Visual Effects Student Marlee Weinberg Reflects on Her First Semester

Posted by Dee Cunning on 2/20/2020 in Student work

Movement Magic

We interview Visual Effects student Marlee Weinberg about her first semester and what attracted her to the field.

What comes to mind when you think of visual effects? Superhero movies and tough guys not looking at explosions, most likely. Indeed, our course lead Matthieu Schmit’s impressive portfolio does include some Marvel Studios hits. However, his work with some of the greatest artists and directors of our time – including Wim Wenders, Tadao Ando, David Lynch, Sebastião Salgado and Bruno Dumond – is a testament to the far-reaching applications of this fast-evolving discipline. For this reason, Matthieu places a huge importance on cultivating our students’ unique artistry.

And it’s not always about the film industry either. As first-year Visual Effects student Marlee Weinberg’s passion for dance demonstrates, this innovative technology can bring the magic of digital movement to just about any creative field.

We caught up with Marlee to learn more about her creative journey and her experience of Visual Effects so far.

“It was shortly after seeing this piece that I was inspired to learn more about technology and multimedia performance. Eventually this inspiration and intrigue led me to the VFX world”

First of all, tell us a bit about yourself as a creative.

I grew up in Tampa, Florida, where I attended performing arts schools until I was 18. I trained in all forms of dance: ballet, modern, classical jazz, African, and street styles. After high school, I went on to further study modern dance at an American college. In the first few years after leaving school, I had the privilege of working with dance companies in Florida, Philadelphia and New York City.

Dance, which is essentially just ’trained movement’, is at the core of my creative being. As an artist I am continually examining movement within myself and in others. I often find myself analyzing how people walk and hold themselves. When I’m at the club, I watch how other people move to rhythms and then I try to find that same movement in my body. Now at Catalyst, I am learning the tools to craft and present movement through the application of digital and visual arts vocabulary. Right now, I am interested in how movement and dance fit into a digital landscape.

 

Why did you decide to study Visual Effects?

Several years ago, I saw a dance piece entitled GLOW, produced by the Australian dance company Chunky Move. In this piece, the audience is positioned on four sides of the stage looking downward, kind of like in an arena or stadium. A solo dancer performs on a square stage and interacts with geometrical projections that seem to be organically blended into her movement.

This performance was a mind blowing synthesis of dance and technology which, at the time, I had never seen before. I think it was shortly after seeing this piece that I was inspired to learn more about technology and multimedia performance. Eventually this inspiration and intrigue led me to the VFX world.

“Our tutors have really pushed us to advance our skills and techniques, as well as encourage us to forge the pathway we think best suits our desires as artists”

What have you been working on since you started the course?

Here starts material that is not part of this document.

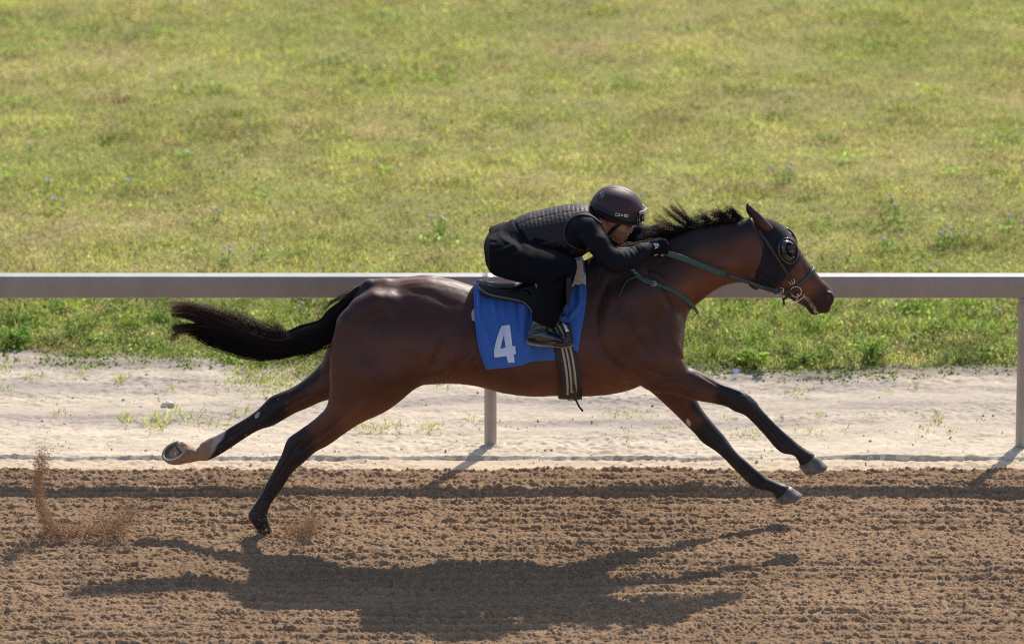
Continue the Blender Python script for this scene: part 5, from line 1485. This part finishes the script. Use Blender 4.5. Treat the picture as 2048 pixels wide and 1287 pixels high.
buckle(1307, 567, 0.3, on_side(BB, 1307, 567, -.17)[0][1] - .008, brass, yoke, 5, 4.6)
(V, F), _, _ = strap_on(BB, [(1300, 563), (1288, 557), (1274, 556), (1260, 561), (1250, 572), (1244, 584), (1240, 594)], .007, .008, .003, 6, -.2)
mesh_np("strap_tail", V, F, green_web, yoke)
# ------------------------------------------------------------------ rider
RV = 0.0045
R = Field((-0.22, -0.44, 0.84), (0.88, 0.44, 1.86), RV)
def mirror_add(f, V, T, k):
    f.mesh(V, T, k); f.mesh(V * [1, -1, 1], T[:, ::-1], k)
TORSO = [(972, 490, 980, 528, .10, 0), (978, 474, 1000, 546, .16, 0), (1000, 458, 1036, 540, .172, 0), (1028, 444, 1066, 520, .158, 0), (1055, 432, 1090, 512, .158, 0), (1085, 425, 1115, 513, .165, 0), (1115, 418, 1140, 514, .175, 0),
         (1140, 414, 1165, 505, .180, 0), (1163, 413, 1186, 490, .165, 0), (1182, 418, 1202, 476, .11, 0), (1190, 425, 1208, 468, .06, 0)]
TORSO = [t[:4] + (t[4] * .93, 0) for t in TORSO]
R.mesh(*loft(TORSO, ex=2.0), k=0.0)
T_ = R.copy()
THIGH = [(984, 478, 984, 538, .09, -.10), (1010, 477, 1006, 550, .105, -.135), (1044, 489, 1034, 556, .10, -.17), (1079, 500, 1064, 558, .09, -.205), (1112, 508, 1092, 560, .078, -.235), (1134, 516, 1106, 562, .066, -.255), (1144, 524, 1112, 560, .05, -.26)]
SHIN = [(1146, 522, 1112, 545, .055, -.26), (1149, 534, 1096, 558, .064, -.265), (1145, 552, 1087, 568, .062, -.275), (1134, 573, 1080, 581, .058, -.285), (1127, 596, 1076, 600, .054, -.29), (1119, 619, 1071, 617, .050, -.295), (1110, 640, 1069, 632, .044, -.30), (1103, 652, 1067, 645, .036, -.30)]
V, T = loft(THIGH); mirror_add(R, V, T, .03)
V, T = loft(SHIN); mirror_add(R, V, T, .02)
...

The first semester was a lot of introductions to certain techniques – like motion tracking, green screening, animation, compositing, etc. We also had lessons in practical film techniques. For example, how to work a camera correctly or how to light a scene effectively. Our tutors have really pushed us to advance our skills and techniques, as well as encourage us to forge the pathway we think best suits our desires as artists. In the first semester, we worked heavily in Adobe programs – particularly in After Effects – and this semester we’ll be working with 3D softwares.

 

What excited or challenged you the most about the first semester?

Our weekly briefs both excited me and challenged me in the same ways. In the first semester, we were given a brief to complete each week. The challenge for me was producing something that represents my style in just one week. But what excited me was also this push to activate my creative brain to work towards a timely deadline.

 

How has your perception of VFX changed since you started?

One thing that has been really apparent to me is how few women there are working in this field. I spend a lot of time on YouTube watching tutorials, which are mostly hosted by men. I’ve also been paying attention to bigger names in the VFX world, and most of them are also men. I’m not necessarily bothered by it; I just find it surprising. VFX is such a fun and imaginative world, and I think if more women joined this line of work, they could add a lot of value.

“Working in VFX requires a lot of patience and time, but alongside this are vast layers of play and imagination”

Do you have any advice for people considering starting a VFX career?

What I have learned so far is that the VFX world is multifaceted, and within this world exists highly imaginative and creative people. I’m pretty new to VFX, but I feel like what I can find and tap into within this world is a land of creative play. Working in VFX requires a lot of patience and time, but alongside this are vast layers of play and imagination. I also believe that learning the tools and skills to be a VFX artist opens a lot of doors in a variety of creative directions.